↓

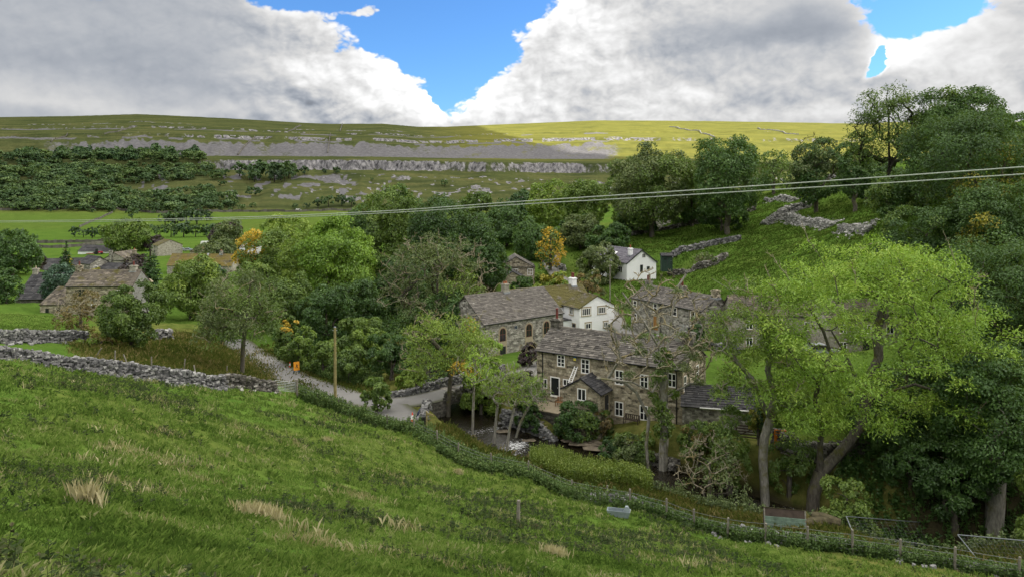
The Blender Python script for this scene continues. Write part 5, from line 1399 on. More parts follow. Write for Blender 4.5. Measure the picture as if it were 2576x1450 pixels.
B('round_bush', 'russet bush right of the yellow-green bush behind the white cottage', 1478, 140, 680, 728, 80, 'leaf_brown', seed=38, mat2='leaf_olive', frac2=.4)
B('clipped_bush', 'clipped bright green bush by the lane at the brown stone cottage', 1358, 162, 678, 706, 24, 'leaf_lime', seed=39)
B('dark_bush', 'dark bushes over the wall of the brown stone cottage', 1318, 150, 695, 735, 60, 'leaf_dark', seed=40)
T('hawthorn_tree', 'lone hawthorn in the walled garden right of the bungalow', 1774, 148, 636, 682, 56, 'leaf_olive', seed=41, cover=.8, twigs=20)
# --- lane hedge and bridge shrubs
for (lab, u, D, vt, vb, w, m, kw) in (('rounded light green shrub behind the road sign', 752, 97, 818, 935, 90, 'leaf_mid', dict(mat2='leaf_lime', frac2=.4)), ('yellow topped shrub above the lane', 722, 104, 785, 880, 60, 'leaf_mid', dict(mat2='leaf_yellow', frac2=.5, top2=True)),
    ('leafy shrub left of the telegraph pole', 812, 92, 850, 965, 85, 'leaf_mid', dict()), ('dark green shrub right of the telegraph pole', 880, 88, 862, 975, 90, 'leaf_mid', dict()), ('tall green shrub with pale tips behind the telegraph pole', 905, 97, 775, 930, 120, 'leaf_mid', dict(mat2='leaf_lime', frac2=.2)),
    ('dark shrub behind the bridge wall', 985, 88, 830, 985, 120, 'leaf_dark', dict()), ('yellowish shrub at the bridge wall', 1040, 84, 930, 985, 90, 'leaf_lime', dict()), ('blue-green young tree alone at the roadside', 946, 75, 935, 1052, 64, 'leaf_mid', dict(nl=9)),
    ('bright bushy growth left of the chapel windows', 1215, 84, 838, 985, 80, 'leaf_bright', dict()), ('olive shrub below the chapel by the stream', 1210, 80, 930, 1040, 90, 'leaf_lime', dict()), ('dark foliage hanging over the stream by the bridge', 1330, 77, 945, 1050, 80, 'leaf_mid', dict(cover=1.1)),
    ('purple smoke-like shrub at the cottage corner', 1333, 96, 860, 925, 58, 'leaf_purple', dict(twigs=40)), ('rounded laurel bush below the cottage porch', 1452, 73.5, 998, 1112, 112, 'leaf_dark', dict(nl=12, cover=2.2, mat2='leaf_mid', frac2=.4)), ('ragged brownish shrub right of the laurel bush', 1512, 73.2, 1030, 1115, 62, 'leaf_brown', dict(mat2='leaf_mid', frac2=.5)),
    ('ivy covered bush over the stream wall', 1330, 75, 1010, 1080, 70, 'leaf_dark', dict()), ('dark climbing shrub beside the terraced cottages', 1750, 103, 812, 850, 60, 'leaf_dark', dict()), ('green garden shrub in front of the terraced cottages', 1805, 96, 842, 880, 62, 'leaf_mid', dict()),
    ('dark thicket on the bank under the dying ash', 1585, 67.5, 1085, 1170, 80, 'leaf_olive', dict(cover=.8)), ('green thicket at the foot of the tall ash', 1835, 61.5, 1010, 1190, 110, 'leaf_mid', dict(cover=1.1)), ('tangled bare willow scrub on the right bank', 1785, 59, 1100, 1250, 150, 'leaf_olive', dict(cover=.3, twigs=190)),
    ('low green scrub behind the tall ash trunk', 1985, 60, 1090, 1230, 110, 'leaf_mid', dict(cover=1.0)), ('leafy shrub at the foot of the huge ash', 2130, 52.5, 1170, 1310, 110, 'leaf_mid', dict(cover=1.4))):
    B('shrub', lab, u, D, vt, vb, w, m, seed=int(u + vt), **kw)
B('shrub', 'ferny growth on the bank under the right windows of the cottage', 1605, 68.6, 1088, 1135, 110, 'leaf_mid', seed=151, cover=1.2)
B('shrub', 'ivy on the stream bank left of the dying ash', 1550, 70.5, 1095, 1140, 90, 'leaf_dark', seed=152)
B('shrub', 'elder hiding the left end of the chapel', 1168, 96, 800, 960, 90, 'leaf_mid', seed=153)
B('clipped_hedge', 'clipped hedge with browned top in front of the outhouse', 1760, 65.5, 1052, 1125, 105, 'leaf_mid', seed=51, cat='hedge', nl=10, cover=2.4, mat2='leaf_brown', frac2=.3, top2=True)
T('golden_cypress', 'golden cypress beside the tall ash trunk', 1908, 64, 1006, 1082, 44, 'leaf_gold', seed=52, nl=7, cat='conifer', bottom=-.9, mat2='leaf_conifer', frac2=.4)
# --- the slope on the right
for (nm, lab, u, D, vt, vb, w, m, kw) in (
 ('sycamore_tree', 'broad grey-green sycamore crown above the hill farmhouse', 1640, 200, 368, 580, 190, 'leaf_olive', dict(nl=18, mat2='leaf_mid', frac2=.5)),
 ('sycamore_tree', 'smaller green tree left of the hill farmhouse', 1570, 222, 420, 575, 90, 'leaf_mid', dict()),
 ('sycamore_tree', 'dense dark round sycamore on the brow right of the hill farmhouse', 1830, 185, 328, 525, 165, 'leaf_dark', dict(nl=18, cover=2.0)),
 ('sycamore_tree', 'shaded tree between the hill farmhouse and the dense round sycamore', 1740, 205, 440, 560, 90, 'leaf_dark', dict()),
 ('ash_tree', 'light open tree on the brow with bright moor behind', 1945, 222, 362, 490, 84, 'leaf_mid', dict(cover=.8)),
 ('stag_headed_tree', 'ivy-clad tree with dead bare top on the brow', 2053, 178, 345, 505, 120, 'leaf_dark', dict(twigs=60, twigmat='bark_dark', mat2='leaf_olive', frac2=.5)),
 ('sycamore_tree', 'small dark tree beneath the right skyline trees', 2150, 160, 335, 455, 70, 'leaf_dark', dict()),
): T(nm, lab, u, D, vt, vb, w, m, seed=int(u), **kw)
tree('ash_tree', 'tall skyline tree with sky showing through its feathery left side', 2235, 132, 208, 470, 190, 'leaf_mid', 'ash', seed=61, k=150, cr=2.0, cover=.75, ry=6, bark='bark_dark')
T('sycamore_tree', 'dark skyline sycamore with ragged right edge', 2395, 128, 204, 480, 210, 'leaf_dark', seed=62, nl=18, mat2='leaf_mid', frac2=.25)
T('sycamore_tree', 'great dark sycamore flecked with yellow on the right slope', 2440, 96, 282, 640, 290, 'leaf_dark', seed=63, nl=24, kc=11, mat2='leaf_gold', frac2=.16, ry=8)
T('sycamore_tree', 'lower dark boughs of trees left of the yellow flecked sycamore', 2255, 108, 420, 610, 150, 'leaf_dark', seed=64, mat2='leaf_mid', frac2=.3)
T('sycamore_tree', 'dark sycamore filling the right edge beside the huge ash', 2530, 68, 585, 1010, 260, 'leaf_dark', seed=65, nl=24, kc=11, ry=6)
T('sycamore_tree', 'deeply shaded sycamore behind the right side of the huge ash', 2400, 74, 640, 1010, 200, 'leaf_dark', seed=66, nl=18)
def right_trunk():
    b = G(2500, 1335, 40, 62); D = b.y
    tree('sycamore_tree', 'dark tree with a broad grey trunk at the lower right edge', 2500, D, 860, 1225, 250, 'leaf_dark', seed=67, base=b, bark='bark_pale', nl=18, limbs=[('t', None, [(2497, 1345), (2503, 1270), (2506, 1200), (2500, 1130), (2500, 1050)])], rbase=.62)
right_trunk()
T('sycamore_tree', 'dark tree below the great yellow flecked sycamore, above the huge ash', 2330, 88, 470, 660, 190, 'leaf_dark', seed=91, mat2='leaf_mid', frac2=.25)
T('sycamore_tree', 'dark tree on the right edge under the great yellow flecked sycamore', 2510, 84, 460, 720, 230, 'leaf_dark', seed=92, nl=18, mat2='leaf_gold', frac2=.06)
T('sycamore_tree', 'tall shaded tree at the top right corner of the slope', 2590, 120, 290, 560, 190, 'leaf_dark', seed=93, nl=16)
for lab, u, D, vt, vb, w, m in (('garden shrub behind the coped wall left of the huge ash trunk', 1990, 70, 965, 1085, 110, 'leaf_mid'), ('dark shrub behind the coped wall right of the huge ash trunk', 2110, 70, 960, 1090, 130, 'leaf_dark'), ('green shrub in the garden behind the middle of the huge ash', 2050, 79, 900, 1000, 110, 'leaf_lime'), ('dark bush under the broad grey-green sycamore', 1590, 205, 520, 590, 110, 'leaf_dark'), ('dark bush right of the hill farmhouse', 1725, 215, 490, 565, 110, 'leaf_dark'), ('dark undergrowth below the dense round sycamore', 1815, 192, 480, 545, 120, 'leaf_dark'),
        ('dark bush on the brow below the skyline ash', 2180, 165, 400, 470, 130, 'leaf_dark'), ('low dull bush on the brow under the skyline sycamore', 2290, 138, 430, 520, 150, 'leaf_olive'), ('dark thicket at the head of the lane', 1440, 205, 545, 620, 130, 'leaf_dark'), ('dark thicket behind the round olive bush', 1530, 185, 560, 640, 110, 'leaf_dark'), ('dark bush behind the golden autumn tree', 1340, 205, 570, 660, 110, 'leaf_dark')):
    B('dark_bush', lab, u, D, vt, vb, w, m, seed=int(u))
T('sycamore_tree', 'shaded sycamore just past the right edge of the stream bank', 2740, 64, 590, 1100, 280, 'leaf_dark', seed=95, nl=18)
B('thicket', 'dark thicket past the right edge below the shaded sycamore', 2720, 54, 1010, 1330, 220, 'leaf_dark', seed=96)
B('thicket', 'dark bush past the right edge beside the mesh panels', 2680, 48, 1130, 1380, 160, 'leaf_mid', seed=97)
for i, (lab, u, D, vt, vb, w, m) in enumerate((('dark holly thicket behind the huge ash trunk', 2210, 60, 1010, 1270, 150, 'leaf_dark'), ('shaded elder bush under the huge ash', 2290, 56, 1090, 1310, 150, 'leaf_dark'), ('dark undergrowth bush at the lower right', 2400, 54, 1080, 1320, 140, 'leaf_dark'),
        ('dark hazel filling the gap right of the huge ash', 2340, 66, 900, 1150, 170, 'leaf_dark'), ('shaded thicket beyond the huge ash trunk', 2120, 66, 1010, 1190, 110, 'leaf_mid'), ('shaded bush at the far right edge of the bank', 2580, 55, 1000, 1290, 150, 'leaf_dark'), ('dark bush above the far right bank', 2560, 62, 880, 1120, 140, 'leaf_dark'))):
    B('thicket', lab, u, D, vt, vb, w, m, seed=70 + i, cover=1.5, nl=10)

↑

Your task>
Report the number of lines of the listing above that hold the string "trees", with no other text.

Solved exercise>
2